ArsTechnica’s Policy On Retracted Papers

ArsTechnica is a site that covers science and technology. There are a lotof sites that do this, obviously, but what separates ArsTechnica from the pack for me is typified by its handwringing over a problem that most other sites don’t even recognize or care about–if you’re writing about science, what do you do when years later the research you were writing about turns out to be wrong or even fradulent?

ArsTechnica senior science editor John Timmer writes about this problem highlighting two recently retracted papers that had been covered by the site. One paper was retracted when other researchers pointed out some errors that related to the software used to analyze the data, but the other paper was actually fraudulent–a thorough investigation found the authors had never conducted the experiments they had written about.

Timmer writes,

When Ars discovers that a paper we’ve covered has been retracted, we make an effort to go back and provide a notice of it in our article. But until recently, we didn’t have a formal policy regarding what that notice should look like, and we typically didn’t publish anything new to indicate a retraction had occurred.

Having given it some thought, that practice seems insufficient.

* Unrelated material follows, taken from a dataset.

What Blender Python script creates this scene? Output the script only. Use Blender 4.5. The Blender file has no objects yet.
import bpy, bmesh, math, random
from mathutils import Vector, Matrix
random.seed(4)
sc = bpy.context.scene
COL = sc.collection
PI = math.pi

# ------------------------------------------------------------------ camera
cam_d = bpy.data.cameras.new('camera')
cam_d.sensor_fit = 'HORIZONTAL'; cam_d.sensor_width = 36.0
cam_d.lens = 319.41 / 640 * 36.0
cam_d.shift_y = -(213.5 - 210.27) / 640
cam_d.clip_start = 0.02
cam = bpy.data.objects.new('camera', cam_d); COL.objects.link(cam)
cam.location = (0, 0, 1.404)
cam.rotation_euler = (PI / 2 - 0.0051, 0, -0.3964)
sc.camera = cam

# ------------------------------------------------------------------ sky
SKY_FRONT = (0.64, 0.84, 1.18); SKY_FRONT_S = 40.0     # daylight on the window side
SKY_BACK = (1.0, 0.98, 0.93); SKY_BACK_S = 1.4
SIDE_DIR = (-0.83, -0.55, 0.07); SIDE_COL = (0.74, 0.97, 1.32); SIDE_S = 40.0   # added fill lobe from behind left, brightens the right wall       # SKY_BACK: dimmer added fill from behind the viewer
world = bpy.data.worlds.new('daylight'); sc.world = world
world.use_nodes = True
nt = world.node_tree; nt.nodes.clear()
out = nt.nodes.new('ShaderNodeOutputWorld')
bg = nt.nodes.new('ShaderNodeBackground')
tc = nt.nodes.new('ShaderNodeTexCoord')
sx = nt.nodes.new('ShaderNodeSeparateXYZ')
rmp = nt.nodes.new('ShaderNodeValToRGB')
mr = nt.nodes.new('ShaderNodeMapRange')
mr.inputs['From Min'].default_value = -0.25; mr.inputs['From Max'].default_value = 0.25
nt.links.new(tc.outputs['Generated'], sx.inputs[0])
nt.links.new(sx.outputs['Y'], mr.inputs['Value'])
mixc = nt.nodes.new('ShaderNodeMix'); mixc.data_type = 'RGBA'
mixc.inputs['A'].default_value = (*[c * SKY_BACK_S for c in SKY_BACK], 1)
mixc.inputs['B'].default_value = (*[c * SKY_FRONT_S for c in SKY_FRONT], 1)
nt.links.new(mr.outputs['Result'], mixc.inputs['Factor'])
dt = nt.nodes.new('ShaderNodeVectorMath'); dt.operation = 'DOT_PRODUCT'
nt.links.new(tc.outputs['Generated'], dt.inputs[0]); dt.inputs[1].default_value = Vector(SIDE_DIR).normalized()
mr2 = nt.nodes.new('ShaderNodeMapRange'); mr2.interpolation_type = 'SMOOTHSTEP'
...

A failure to prominently correct the record makes it easier for people to hang on to a mistaken impression about our state of understanding. Perhaps more importantly, not reporting a retraction leaves people unaware of a key aspect of science’s self-correcting nature and how retractions can sometimes actually advance our scientific understanding.

. . .

Those of you who follow the steady flow of scientific foibles immortalized at Retraction Watch will know that it’s often not possible to find out why some papers are retracted, much less draw larger lessons from the retraction. But we’ll do our best to continue to keep you notified when the research we cover doesn’t hold up to critical review by the rest of the field.

Of course, we have to know about the retraction for that to happen. If you see that we’ve missed a case, please make sure to get in touch and let us know. Either email me directly, or use our contact form.

On the one hand, that is very forward thinking of Timmer and ArsTechnica. Anyone who visits the original article about the fradulent paper on ArsTechnical now sees a bold indication at the top of the article:

EDITOR’S NOTE: The paper this report was based on contained fraudulent data and is in the process of being retracted.

This will hopefully help diminish the number of situations where people continue to share older articles about studies that were long since retracted or disproven.